I do not know much about disc distribution, but I ass-u-me that with disc production/distribution you have a one time fee that is mainly capex.
But with digital distribution you probably got some recurring fees like bandwidth and storage instead....
It's a little more complicated than that. In both cases, you'll be paying some cost associated with each game sale. For physical discs that's going to be an upfront cost with regards to materials, duplication, packaging, shipping, storage, etc. For DD, that's going to mainly involve bandwidth. Storage, utilities, etc. are all vanishingly small on a per title basis for a DD game.
That's the simple part. And one of the reasons DD is so attractive. Those are the only associated costs.

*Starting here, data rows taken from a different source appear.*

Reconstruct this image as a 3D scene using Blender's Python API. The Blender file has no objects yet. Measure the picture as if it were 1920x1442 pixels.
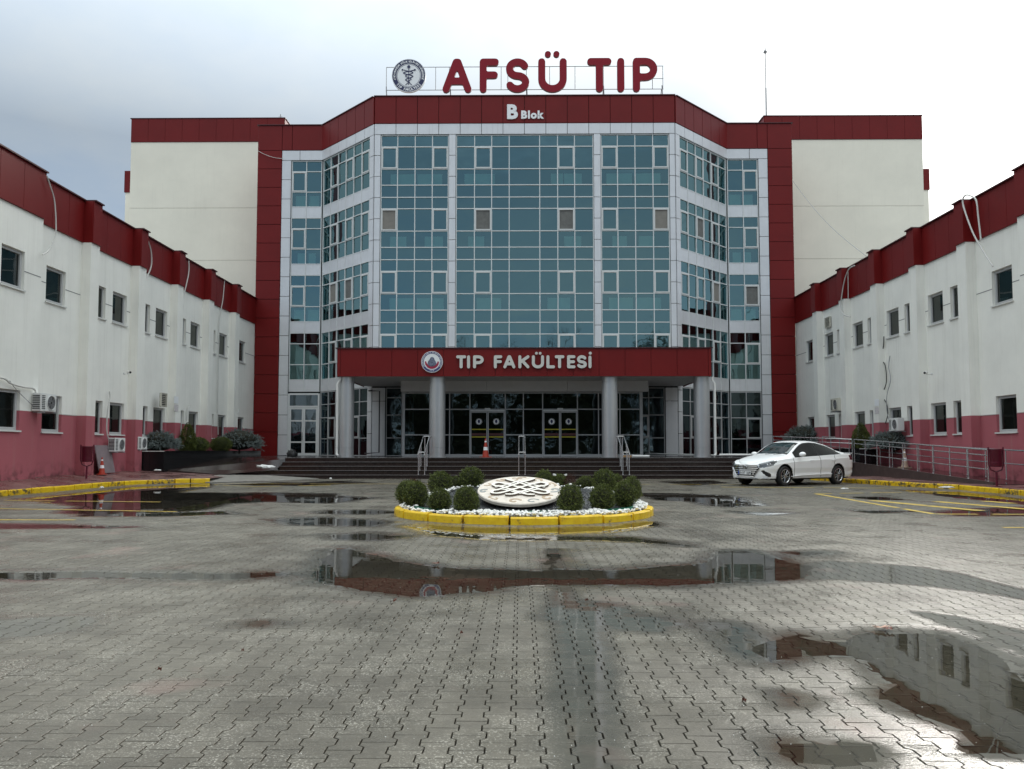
import bpy, bmesh, math, random
import numpy as np
from mathutils import Vector, Matrix, Euler
random.seed(7); np.random.seed(7)
R = math.radians
SC = bpy.context.scene
COL = SC.collection

# ------------------------------------------------------------------ camera, sky, sun, exposure
F_PX, PX, PY, CAM_H = 1480.0, 960.0, 762.0, 1.2
PITCH = math.atan(81 / F_PX); YAW = math.atan(15 / F_PX)
cam = bpy.data.cameras.new('camera'); camo = bpy.data.objects.new('camera', cam); COL.objects.link(camo)
cam.sensor_width = 36; cam.lens = 36 * F_PX / 1920; cam.shift_y = 41 / 1920
cam.clip_start = 0.05; cam.clip_end = 5000
camo.location = (0, 0, CAM_H); camo.rotation_euler = (R(90) + PITCH, 0, YAW)
SC.camera = camo

SUN_AZ, SUN_EL = R(33), R(24)          # azimuth from +Y towards +X
SUN_DIR = Vector((math.sin(SUN_AZ) * math.cos(SUN_EL), math.cos(SUN_AZ) * math.cos(SUN_EL), math.sin(SUN_EL)))
world = bpy.data.worlds.new('World'); SC.world = world; world.use_nodes = True
def build_world():
    nt = world.node_tree; n = nt.nodes; l = nt.links; n.clear()
    out = n.new('ShaderNodeOutputWorld')
    sky = n.new('ShaderNodeTexSky'); sky.sky_type = 'NISHITA'; sky.sun_disc = False
    sky.sun_elevation = SUN_EL; sky.sun_rotation = SUN_AZ; sky.air_density = 1.2; sky.dust_density = 2.0
    b1 = n.new('ShaderNodeBackground'); b1.inputs[1].default_value = 0.10
    l.new(sky.outputs[0], b1.inputs[0])
    tc = n.new('ShaderNodeTexCoord')
    dot = n.new('ShaderNodeVectorMath'); dot.operation = 'DOT_PRODUCT'; dot.inputs[1].default_value = SUN_DIR
    l.new(tc.outputs['Generated'], dot.inputs[0])
    def math_(op, a, b=None, clamp=False):
        m = n.new('ShaderNodeMath'); m.operation = op; m.use_clamp = clamp
        for i, v in enumerate((a, b)):
            if v is None: continue
            if isinstance(v, (int, float)): m.inputs[i].default_value = v
            else: l.new(v, m.inputs[i])
        return m.outputs[0]
    d0 = math_('MAXIMUM', dot.outputs['Value'], 0.0)
    glow = math_('POWER', d0, 80.0); wide = math_('POWER', d0, 3.2)
    sep = n.new('ShaderNodeSeparateXYZ'); l.new(tc.outputs['Generated'], sep.inputs[0])
    # cloud layer seen in perspective: direction divided by height
    zz = math_('ADD', math_('ABSOLUTE', sep.outputs[2]), 0.22)
    cx = math_('DIVIDE', sep.outputs[0], zz); cy = math_('DIVIDE', sep.outputs[1], zz)
    cmb = n.new('ShaderNodeCombineXYZ'); l.new(cx, cmb.inputs[0]); l.new(cy, cmb.inputs[1])
    no = n.new('ShaderNodeTexNoise'); no.inputs['Scale'].default_value = 0.9; no.inputs['Detail'].default_value = 6
    no.inputs['Roughness'].default_value = 0.5; no.inputs['Distortion'].default_value = 0.4
    l.new(cmb.outputs[0], no.inputs['Vector'])
    no2 = n.new('ShaderNodeTexNoise'); no2.inputs['Scale'].default_value = 2.6; no2.inputs['Detail'].default_value = 7
    no2.inputs['Roughness'].default_value = 0.6
    l.new(cmb.outputs[0], no2.inputs['Vector'])
    nn = math_('ADD', math_('MULTIPLY', no.outputs[0], 0.75), math_('MULTIPLY', no2.outputs[0], 0.25))
    ramp = n.new('ShaderNodeValToRGB'); cr = ramp.color_ramp
    cr.elements[0].position = 0.34; cr.elements[0].color = (0.165, 0.222, 0.30, 1)
    cr.elements[1].position = 0.66; cr.elements[1].color = (0.265, 0.292, 0.310, 1)
    l.new(nn, ramp.inputs[0])
    warm = n.new('ShaderNodeMixRGB'); warm.blend_type = 'ADD'; warm.inputs[2].default_value = (0.11, 0.105, 0.092, 1)
    l.new(math_('MULTIPLY', wide, 0.95), warm.inputs[0]); l.new(ramp.outputs[0], warm.inputs[1])
    hot = n.new('ShaderNodeMixRGB'); hot.blend_type = 'ADD'; hot.inputs[2].default_value = (2.4, 2.34, 2.2, 1)
    l.new(math_('MULTIPLY', glow, math_('ADD', math_('MULTIPLY', nn, 1.2), 0.35)), hot.inputs[0]); l.new(warm.outputs[0], hot.inputs[1])
    hot.use_clamp = False
    # overcast sky, with extra zenith gain added beyond it to light the walls
    zg = math_('ADD', math_('MULTIPLY', math_('MAXIMUM', math_('SUBTRACT', sep.outputs[2], 0.34), 0.0), 6.6), 0.88)
    zt = math_('MULTIPLY', math_('MAXIMUM', math_('SUBTRACT', sep.outputs[2], 0.30), 0.0), 2.2, True)
    neu = n.new('ShaderNodeMixRGB'); neu.blend_type = 'MULTIPLY'; neu.inputs[2].default_value = (1.10, 1.0, 0.86, 1)
    l.new(zt, neu.inputs[0]); l.new(hot.outputs[0], neu.inputs[1])
    hzn = math_('MULTIPLY', math_('MAXIMUM', math_('SUBTRACT', 0.34, math_('ABSOLUTE', sep.outputs[2])), 0.0), 0.7)
    zg = math_('ADD', zg, hzn)
    b2 = n.new('ShaderNodeBackground'); l.new(neu.outputs[0], b2.inputs[0]); l.new(zg, b2.inputs[1])
    mix = n.new('ShaderNodeMixShader'); mix.inputs[0].default_value = 0.97
    l.new(b1.outputs[0], mix.inputs[1]); l.new(b2.outputs[0], mix.inputs[2]); l.new(mix.outputs[0], out.inputs[0])
build_world()
sl = bpy.data.lights.new('sun', 'SUN'); sl.energy = 0.85; sl.angle = R(18); sl.color = (1.0, 0.96, 0.9)
so = bpy.data.objects.new('sun', sl); COL.objects.link(so); so.rotation_euler = (-SUN_DIR).to_track_quat('-Z', 'Y').to_euler()
so.location = (20, 20, 40)
SC.view_settings.view_transform = 'Standard'; SC.view_settings.look = 'None'
SC.view_settings.exposure = 0.98; SC.view_settings.gamma = 1.0; SC.view_settings.use_curve_mapping = False
SC.cycles.max_bounces = 8; SC.cycles.transparent_max_bounces = 10; SC.cycles.glossy_bounces = 4
SC.cycles.sample_clamp_indirect = 6.0

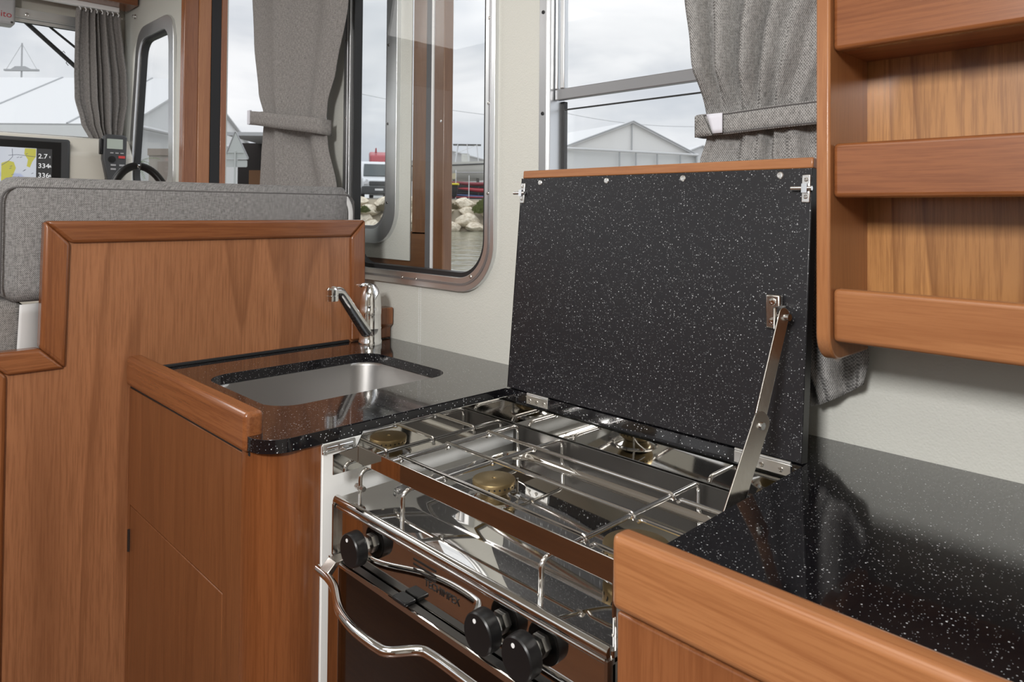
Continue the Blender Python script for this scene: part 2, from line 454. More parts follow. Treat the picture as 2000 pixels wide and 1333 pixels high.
# forward side window with a raked front edge
def quadwin(inset):
    P = [(-3.895 + inset, 1.32 + inset), (-3.285 - inset, 1.32 + inset), (-3.325 - inset, 2.10 - inset), (-3.70 + inset, 2.10 - inset)]
    V = [Vector((p[0], p[1], 0)) for p in P]
    pl = fillet(V + [V[0], V[1]], .09, 7)
    return [(p.x, p.y) for p in pl[1:-8]] if False else [(p.x, p.y) for p in pl[9:-1]] 
def roundpoly(P, r, n=7):
    V = [Vector((p[0], p[1], 0)) for p in P]; out = []
    for i in range(len(V)):
        a = V[i - 1] - V[i]; c = V[(i + 1) % len(V)] - V[i]
        p0 = V[i] + a.normalized() * r; p1 = V[i] + c.normalized() * r
        for k in range(n + 1):
            t = k / n; q = p0 * (1 - t) ** 2 + V[i] * 2 * t * (1 - t) + p1 * t * t; out.append((q.x, q.y))
    return out
FO = [(-3.93, 1.30), (-3.27, 1.30), (-3.30, 2.125), (-3.80, 2.13)]
FI = [(-3.87, 1.35), (-3.33, 1.35), (-3.36, 2.065), (-3.76, 2.07)]
f3 = thing('window_4', (-3.6, YW, 1.3), 'narrow rounded side window with a grey frame beside the helm', 'window'); f3['kind'] = 'structure'
b = MB(); b.plate('xz', roundpoly(FO, .12), [roundpoly(FI, .09)], YW - .014, YW + .024); b.build('frame', 'aluminium', f3, bevel=.004)
b = MB(); b.plate('xz', roundpoly(FI, .09), [roundpoly([(p[0] + (.014 if p[0] < -3.6 else -.004), p[1] + (.012 if p[1] < 1.6 else -.012)) for p in FI], .08)], YW - .002, YW + .026); b.build('rubber_seal', 'black_rubber', f3)
b = MB(); b.plate('xz', roundpoly(FI, .09), [], YW + .016, YW + .020); b.build('pane', 'window_glass', f3)
# window 1 : big aluminium framed galley window
w1 = thing('window_1', (-1.54, YW, 1.05), 'tall rounded aluminium window above the sink, half covered by the sliding door outside', 'window'); w1['kind'] = 'structure'
b = MB(); b.plate('xz', rr(-1.867, -1.205, 1.052, 2.06, .125, 12), [rr(-1.834, -1.238, 1.086, 2.03, .095, 12)], YW - .012, YW + .004); b.build('frame', 'aluminium', w1, bevel=.004, seg=3)
b = MB(); b.plate('xz', rr(-1.853, -1.219, 1.066, 2.05, .112, 12), [rr(-1.847, -1.225, 1.072, 2.044, .106, 12)], YW - .0135, YW - .011); b.build('frame_groove', 'aluminium_dark', w1)
b = MB(); b.plate('xz', rr(-1.836, -1.236, 1.084, 2.03, .096, 12), [rr(-1.822, -1.250, 1.0975, 2.015, .085, 12)], YW - .004, YW + .023); b.build('rubber_seal', 'black_rubber', w1)
b = MB(); b.plate('xz', rr(-1.836, -1.236, 1.084, 2.03, .096, 12), [], YW + .016, YW + .020); b.build('pane', 'window_glass', w1)
for x, z in ((-1.225, 1.70), (-1.225, 1.50), (-1.225, 1.29), (-1.285, 1.092), (-1.50, 1.070), (-1.56, 1.070), (-1.853, 1.52), (-1.853, 1.75)):
    screw('screw', (x, YW - .0125, z), (0, -1, 0), .0045, w1, 'satin_steel')
# window 2 : drop window above the stove
w2 = thing('window_2', (-.6, YW, 1.25), 'aluminium drop window above the stove cover with a horizontal bar', 'window'); w2['kind'] = 'structure'
b = MB(); b.plate('xz', rr(-1.064, -.15, 1.225, 1.93, .04), [rr(-1.042, -.175, 1.255, 1.90, .03)], YW - .012, YW + .0); b.build('frame', 'aluminium_mid', w2, bevel=.003)
b = MB(); b.plate('xz', rr(-1.042, -.175, 1.253, 1.902, .03), [rr(-1.036, -.185, 1.262, 1.89, .03)], YW - .006, YW + .040); b.build('channel', 'aluminium', w2)
b = MB(); b.box(-1.034, -.18, YW + .006, YW + .020, 1.488, 1.512); b.build('meeting_bar', 'aluminium_dark', w2, bevel=.002)
b = MB(); b.box(-1.034, -1.027, YW + .006, YW + .02, 1.512, 1.89); b.box(-1.020, -1.008, YW + .006, YW + .02, 1.512, 1.89); b.build('sash_stile', 'aluminium', w2, bevel=.002)
b = MB(); b.box(-1.034, -.18, YW + .012, YW + .016, 1.51, 1.89); b.build('upper_pane', 'window_glass', w2)
b = MB(); b.box(-1.036, -1.027, YW + .030, YW + .040, 1.262, 1.488); b.build('rubber_seal', 'black_rubber', w2)
b = MB(); b.box(-1.034, -.18, YW + .030, YW + .034, 1.262, 1.470); b.build('lower_pane', 'window_glass', w2)
b = MB(); b.box(-1.034, -.18, YW + .029, YW + .035, 1.469, 1.4715); b.build('pane_edge', 'black_rubber', w2)
for z in (1.46, 1.68): screw('screw', (-1.053, YW - .0125, z), (0, -1, 0), .004, w2, 'black_rubber')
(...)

For physical distribution, the above is complicated by the fact that you have to determine at the time of duplication how many units you want to have for launch. If you duplicate too many you risk a situation where you can't sell all of the units made. At that point your cost is now multiplied because you cannot recoup the cost of unsold units. This is the main reason the publisher THQ recently went bankrupt and out of business. One title so massively underperformed that there was no way to recoup the cost of all the physical packaged products that were manufactured. Now for that particular instance, it wasn't possible to offer it as a DD title. But if it were possible, and if all titles were DD, then THQ would likely still be in business.
If you make too few, you run into shortages and potentially lost sales which is lost revenue which is lost profits. As there is no guarantee that someone that would have bought your game in the first month will still want to buy it when you finally supply enough to meet demand. You'll generally end up moving less units in total than you would have if you were able to supply enough to meet initial demand.
This is why publisher and retailers try REALLY hard to push pre-orders. It gives them a practically guaranteed sale as well as a measure stick (no matter how unreliable) of what initial demand could be.
Added to that, there is an ongoing cost associated with physical media in storage costs and the fact that money devalues over time due to inflationary pressures. If you manufacture something that takes 1 year to sell, you've lost a bit of money in that whatever cost was associated with that unit, is tied up in something that you cannot use (whether to invest in a new game or invest in any other thing to drive future revenue).
There's a LOT of reasons why publishers would love to move to a DD only world. But there's also reasons why they want to maintain a retail presence. Having retail shelf space can be considered as free advertising in that it makes consumers aware of your product without spending any advertising dollars.